“25 NEW FACE” IAN HARNARINE PROFILED BY NEW YORK TIMES
Last week, the New York Times published a profile on writer/director (and also nuclear physicist) Ian Harnarine, who is a member of our 2012 “25 New Faces of Independent Film.” The article details Harnarine’s interesting backstory — he is a Trinidadian Canadian, an NYU professor who teaches both film and nuclear physics, a Spike Lee acolyte — but is maybe most interesting in its description of the difficulties the director of the award-winning short Doubles with Slight Pepper had in connecting with an audience and the Indo-Carribbean community in his adopted home city.
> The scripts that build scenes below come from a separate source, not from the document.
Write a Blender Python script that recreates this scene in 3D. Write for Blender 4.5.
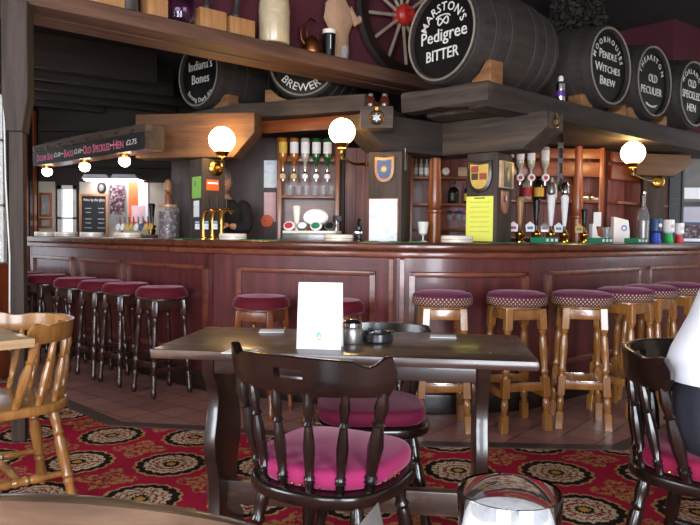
import bpy, bmesh, math, random
from mathutils import Vector, Matrix, Euler
for o in list(bpy.data.objects): bpy.data.objects.remove(o)
scene = bpy.context.scene
C = scene.collection
R = math.radians
PI = math.pi
random.seed(7)

# ---------------------------------------------------------------- camera
EYE = Vector((0, 0, 1.13)); FPX = 680.0
CAMROT = Matrix.Rotation(R(90-2.27), 4, 'X') @ Matrix.Rotation(R(0.6), 4, 'Z')
cd = bpy.data.cameras.new('camera'); cam = bpy.data.objects.new('camera', cd); C.objects.link(cam)
cam.matrix_world = Matrix.Translation(EYE) @ CAMROT
cd.sensor_width = 36; cd.lens = 36*FPX/700; cd.clip_start = .02
scene.camera = cam

# ---------------------------------------------------------------- world, daylight, exposure
w = bpy.data.worlds.new('sky'); scene.world = w; w.use_nodes = True
bg = w.node_tree.nodes['Background']; bg.inputs[0].default_value = (.86, .92, 1, 1); bg.inputs[1].default_value = 1.5
vs = scene.view_settings
vs.view_transform = 'Standard'; vs.look = 'None'; vs.gamma = 1; vs.exposure = 0.55
try: vs.use_curve_mapping = False
except Exception: pass

def area(name, loc, aim, sx, sy, power, col=(.86, .92, 1)):
    l = bpy.data.lights.new(name, 'AREA'); l.shape = 'RECTANGLE'; l.size = sx; l.size_y = sy; l.energy = power; l.color = col
    o = bpy.data.objects.new(name, l); C.objects.link(o); o.location = loc
    o.rotation_euler = (Vector(aim)-Vector(loc)).to_track_quat('-Z', 'Y').to_euler()
    return o
# daylight entering by the two windows in the wall behind the camera and the one in the left wall
area('window_daylight', (-1.35, -2.46, 1.4), (-1.3, 2.5, 1.2), 1.9, 2.3, 190)
area('window_daylight', (1.45, -2.46, 1.4), (1.4, 2.5, 1.2), 1.9, 2.3, 190)
area('window_daylight', (-3.74, .6, 1.75), (0, 1.6, .8), 1.6, 1.5, 60)
area('window_daylight', (4.42, 5.75, 1.6), (3.9, 7.2, 1.4), .9, 1.4, 11)

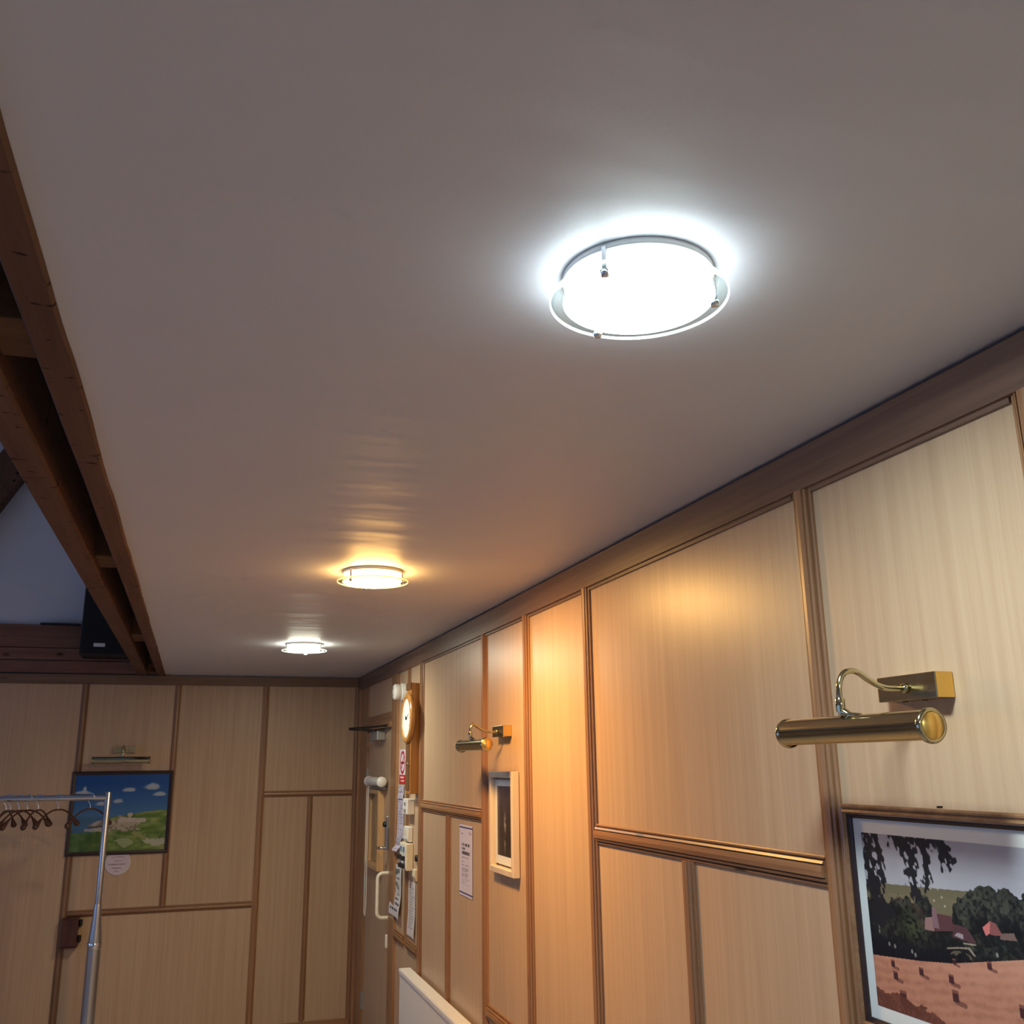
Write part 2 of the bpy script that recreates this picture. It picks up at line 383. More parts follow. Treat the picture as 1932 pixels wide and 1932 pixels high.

[F]or all the accolades the film has received, Mr. Harnarine has had a difficult time finding a receptive audience in New York, landing screenings in relatively modest venues and minor festivals and failing to stoke any significant interest among the city’s large Indo-Caribbean community.
“It being a short film is already pretty difficult because you know it’s not going to play at the multiplex,’’ Mr. Harnarine said. “But I was expecting a bit more support from the community.’’
Short features tend to have a hard time drawing a popular audience, Mr. Harnarine noted, and many immigrants from Trinidad and other West Indian countries favor Bollywood productions with English subtitles.
Indo-Caribbean Alliance, a nonprofit group in Queens, said it planned on screening Mr. Harnarine’s film at the Lefferts branch of the Queens Borough Public Library.
To raise money for the film, Mr. Harnarine started a campaign on Kickstarter, a Web site through which people can donate money to projects. He also went to Indo-Caribbean stores in Queens.
“We literally went from the end of the A train in the hub of the West Indian-Guyanese community there and we just put up posters, went into every single store,’’ he said. “And mostly we were met with indifference and people that didn’t really get it, like some people thought that the title of the film, they didn’t believe that we were making a film, we were trying to steal his customers and strange things like that.”
In the end, Mr. Harnarine invested about $4,000 of his own money to make the film, which cost around $17,000.
Mr. Harnarine hopes to adapt Doubles With Slight Pepper into a feature-length film, but for now, he says his main goal is to promote the film.
“I think my generation, the first generation or the children of immigrants whether like in North America or of the diaspora, I think a lot of them are like me and they’re like, ‘Oh, well how come there’s no movies or TV shows with people like us in them?’’’ he said. “So I think there is a need.”